Sweden, Switzerland and, eventually, France jumped into the race. By the end of 2023, IOC leaders finally named Salt Lake City their preferred host for 2034, and gave France’s French Alps bid the same designation for 2030, but only after a decision was made to allow both Games to be awarded at the same time.
Last month, both bids were advanced to a final vote of the full IOC membership, but the surprise national elections in France that concluded in early July put a decision on 2030 on hold pending the signing of the needed government guarantees that any financial shortfalls would be covered.
But the French Alps bid for 2030 was awarded earlier Wednesday subject to their submission after an appearance by French President Emmanuel Macron offering the “full commitment” of the French government.
Utah now joins 10 other places in hosting at least two Olympics.

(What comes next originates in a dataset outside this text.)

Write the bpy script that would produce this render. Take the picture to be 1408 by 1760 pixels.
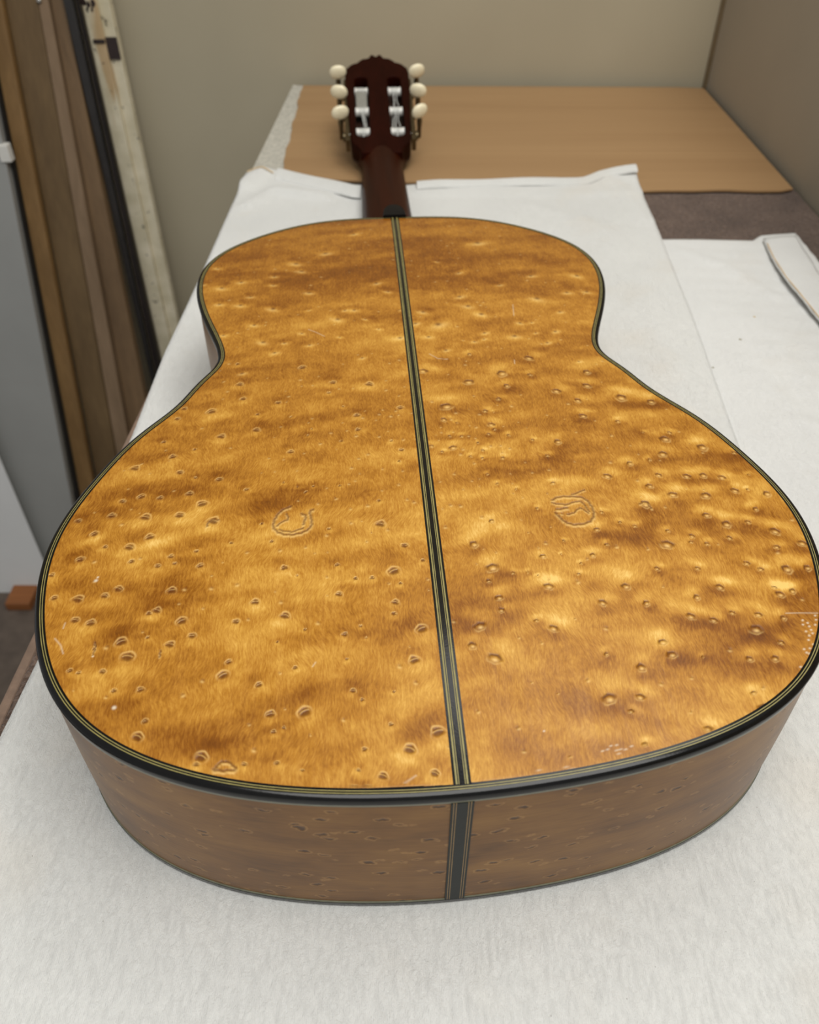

For Winter Games, that’s St. Moritz, Switzerland, in 1928 and 1948; Lake Placid, New York, 1932 and 1980; Cortina, Italy, 1956 and 2026; and Innsbruck, Austria, 1964 and 1976. Athens, Paris, London, Los Angeles and Tokyo have all been hosts of at least two Summer Games and Beijing has hosted both summer and winter.
The support of Utahns for hosting again has stayed strong. The latest Deseret News/Hinckley Institute of Politics poll showed 79% of Utahns are in favor of hosting the 2034 Winter Games. Previous Deseret News/Hinckley Institute of Politics polls in 2022 and 2023 also found a similar level of public backing for another Olympics in Utah at an unspecified date.

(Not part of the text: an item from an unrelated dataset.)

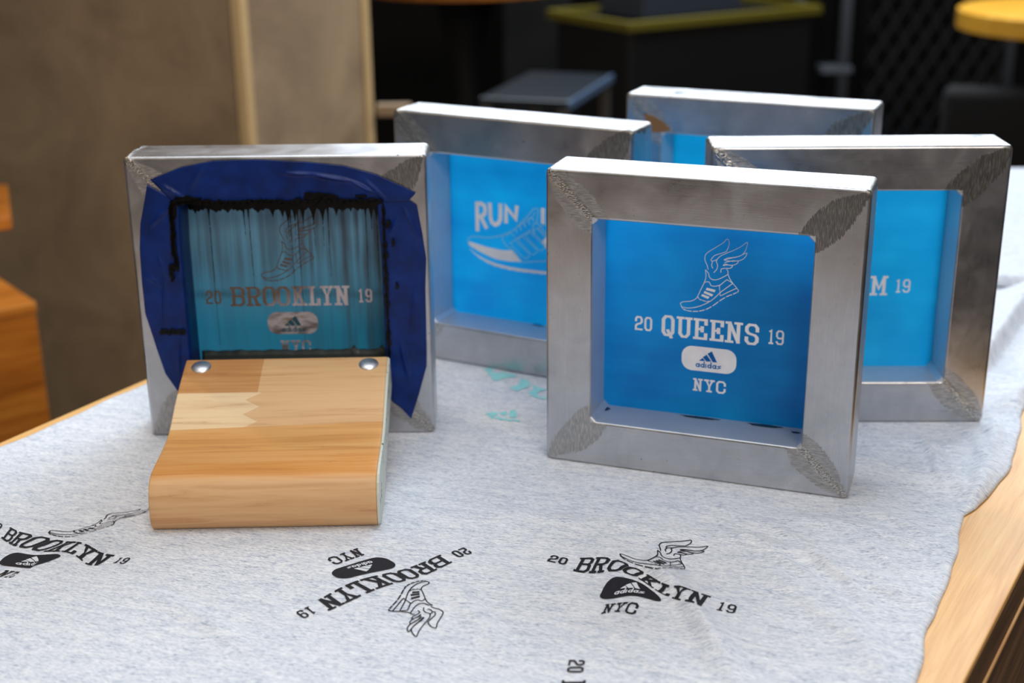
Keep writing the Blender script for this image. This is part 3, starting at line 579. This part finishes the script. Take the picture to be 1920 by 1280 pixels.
# ------------------------------------------------------------------ tape on the first screen
tm = tape_mat(); mm = lambda P: [(x / 1000, z / 1000) for x, z in P]
def wr(x, z, seed, creases):
    h = .0004
    for (ax, az, bx, bz, w_, hh) in creases:
        dx, dz = bx - ax, bz - az; u = max(0, min(1, ((x - ax) * dx + (z - az) * dz) / (dx * dx + dz * dz))); d = math.hypot(x - ax - u * dx, z - az - u * dz)
        h += 1.6 * hh * math.exp(-(d / w_ / .8) ** 2) * math.sin(math.pi * min(1, max(0, u * .9 + .08)))
    return h
def tape(outer, inner, seed, creases, base=0.0, wrap=None, nu=90, nv=40):
    O = lerp_poly([(x / 1000, 0, z / 1000 + .12475) for x, z in outer], nu); I = lerp_poly([(x / 1000, 0, z / 1000 + .12475) for x, z in inner], nu)
    V = []; Fc = []; rows = nv
    for i in range(nu):
        for j in range(nv):
            p = O[i].lerp(I[i], j / (nv - 1)); h = wr(p.x * 1000, (p.z - .12475) * 1000, seed, creases) + base
            h += .00025 * math.sin(p.x * 210 + p.z * 90 + seed * 2) * math.sin(p.z * 160 + seed)
            V.append((p.x, -max(h, .00025 + base), p.z))
        if wrap:
            for k in range(1, 7):
                d = .034 * k / 6; V.append((I[i].x + wrap[0] * .0012, d - .0004, I[i].z + wrap[1] * .0012))
    R_ = nv + (6 if wrap else 0)
    for i in range(nu - 1):
        for j in range(R_ - 1): a = i * R_ + j; Fc.append((a, a + 1, a + R_ + 1, a + R_))
    o = obj('masking_tape', V, Fc, tm, SCR[0], smooth=True); s = o.modifiers.new('s', 'SOLIDIFY'); s.thickness = .00018; s.offset = 0
    return o
Iw = (W_ / 2 - T_) * 1000 - 1.0; Ih = (H_ / 2 - T_) * 1000 - 1.0
tape([(-103.5, 105.9), (-76.8, 116.1), (-49.6, 121.0), (-14.6, 121.7), (26.4, 119.2), (57.1, 115.7), (83.5, 108.1), (103.8, 98.4), (115.6, 92.3), (108.5, 84.9)],
     [(-Iw, Ih), (-Iw * .5, Ih), (0, Ih), (Iw * .5, Ih), (Iw, Ih)], 1,
     [(8, 110, 30, 109, 1.6, .0016), (30, 109, 62, 103, 1.8, .0022), (62, 103, 82, 92, 1.6, .0016), (-60, 118, -72, 96, 1.5, .0010), (-96, 102, -78, 90, 1.6, .0016), (-80, 90, -64, 88, 1.5, .0012), (72, 106, 92, 84, 1.4, .0012), (20, 96, 24, 84, 2, .0008)], .0006, (0, -1))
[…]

Austrian IOC member Karl Stoss, the head of the Future Host Commission that toured Utah’s venues in April, brought up the bid’s “exceptionally high level of public and political support” in the state during a brief report to the IOC ahead of the vote. Stoss said he saw that firsthand at the Salt Lake City International Airport at the end of the visit.
“I went to an information desk and asked for my gate,” he said, the man there “looked at me and said, ‘Hey! You are from the Olympics. Yes, man, bring it back. Bring back the Olympic Games to Salt Lake City.’ This is Salt Lake City, Utah.”
Happy crowds gathered in the Rural restaurant in Paris for an Olympic bid watch party and then to celebrate. Just like the presenters in the massive main hall of the Palais des Congres de Paris, many wore matching jackets and accessories (the men in dark blue with ties, the women in light blue with neck scarves) and rang cow bells.
Before leaving the stage at the IOC meeting, Cox had a message directly to Utahns celebrating the news of the award back home.
“We’re back, baby,” the governor said.